1. Force Majeure
EITHER (Where you are acting for the party more likely to want to rely on the force majeure clause, e.g. a service provider)
1.1 In this Agreement, “force majeure” shall mean any cause preventing either party from performing any or all of its obligations which arises from or is attributable to strikes, lock-outs or other industrial disputes, nuclear accident or acts of God, war or terrorist activity, riot, civil commotion, malicious damage [(excluding malicious damage involving the employees of the affected party or its sub-contractors)], compliance with any law or governmental order, rule, regulation or direction [coming into force after the date of this Agreement], accident, breakdown of plant or machinery, fire, flood, storm or default of suppliers or sub-contractors and, where they are beyond the reasonable control of the party so prevented, any other acts, events, omissions or accidents.
OR (where you are acting for the party less likely to want to rely on the force majeure clause, e.g. the recipient of a service)
1.1 In this Agreement, “force majeure” shall mean any cause preventing either party from performing any or all of its obligations which arises from or is attributable to acts, events, omissions or accidents beyond the reasonable control of the party so prevented [including, without limitation, to the extent that these are beyond such control, [nuclear accident or acts of God, war or terrorist activity, riot, civil commotion, fire, flood or storm]] except that:
- neither lack of funds nor a default or misconduct by any third party employed or engaged as an agent or independent contractor by the party claiming force majeure shall be a cause beyond the reasonable control of that party unless caused by events or circumstances which are themselves force majeure; and
- mere shortage of labour, materials, equipment or supplies shall not constitute force majeure unless caused by events or circumstances which are themselves force majeure.
Strikes, lock-outs or other industrial disputes involving the work force of the party so prevented or of any of its sub-contractors or suppliers or the occurrence of an event associated with economic and monetary union in the European Union shall not constitute “force majeure” for the purposes of this Agreement.

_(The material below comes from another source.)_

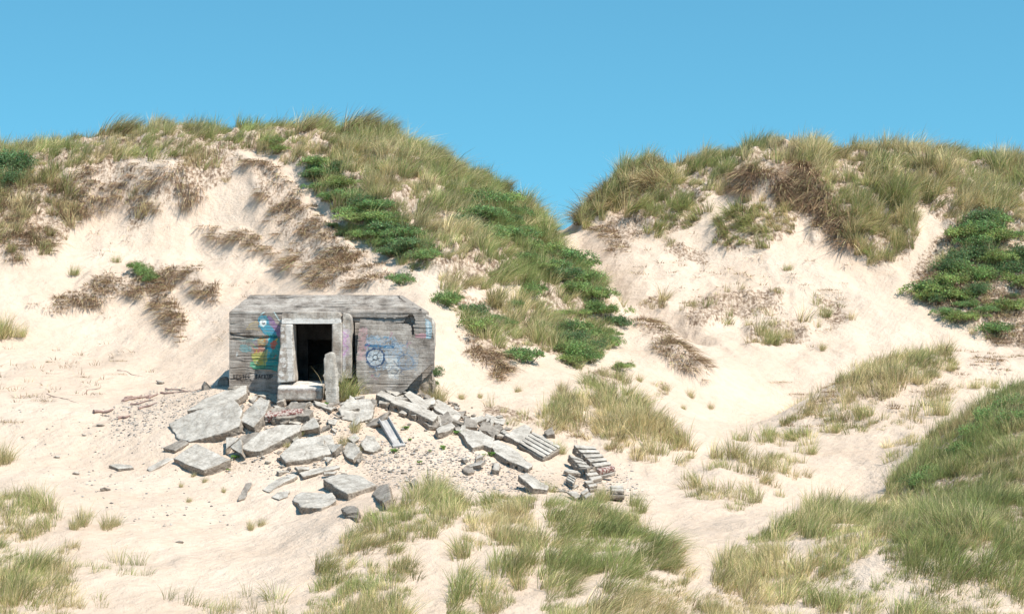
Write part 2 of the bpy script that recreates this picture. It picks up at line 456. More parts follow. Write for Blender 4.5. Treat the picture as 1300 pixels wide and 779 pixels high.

1.2 If either party is [prevented][prevented or constrained] from performance of any of its obligations under this Agreement by force majeure, that party (the “Claiming Party”) shall as soon as reasonably possible [and in any event within one (1) Business Day after commencement of the force majeure] serve notice in writing on the other party specifying the nature and extent of the circumstances giving rise to force majeure, and shall subject to service of such notice have no liability in respect of any delay in performance or any non-performance of any such obligation [save for any payment obligation which shall continue in full force and effect] (and the time for performance shall be extended accordingly) to the extent that the delay or non-performance is due to force majeure [PROVIDED THAT:
- the Claiming Party could not have avoided the effect of the force majeure by taking precautions which, having regard to all matters known to it before the occurrence of the force majeure and all relevant factors, it ought [reasonably] to have taken but did not take; and
- the Claiming Party has [taken all steps as are necessary] [used [reasonable/best] endeavours] [(without being obliged to incur any expenditure or cost)] to mitigate the effect of the force majeure and to carry out its obligations under this Agreement in any other way that is [reasonably] practicable.]
1.3 [If either party is prevented from performance of [substantially] all of its obligations by force majeure for a continuous [or aggregate ]period of more than [three ][six ]months in total, the other party may terminate this Agreement immediately on service of written notice upon the party so prevented, in which case [neither party shall have any liability to the other except that rights and liabilities which accrued prior to such termination shall continue to subsist] [or] [if appropriate, provide for any specific provisions which are to be saved and/or specify whether payments are to be made for goods or services already delivered or rendered, or goods not paid for are to be returned or compensatory payments are to be made].]
1.4 [If [either party] is prevented from performance of [substantially] all of its obligations by force majeure for a continuous [or aggregate ]period of more than [one] month[s] in total (the “Force Majeure Period”), the [Licence Term] shall be extended by a period of time equal to the Force Majeure Period[, subject to earlier termination of the Agreement under clause [1.3]].]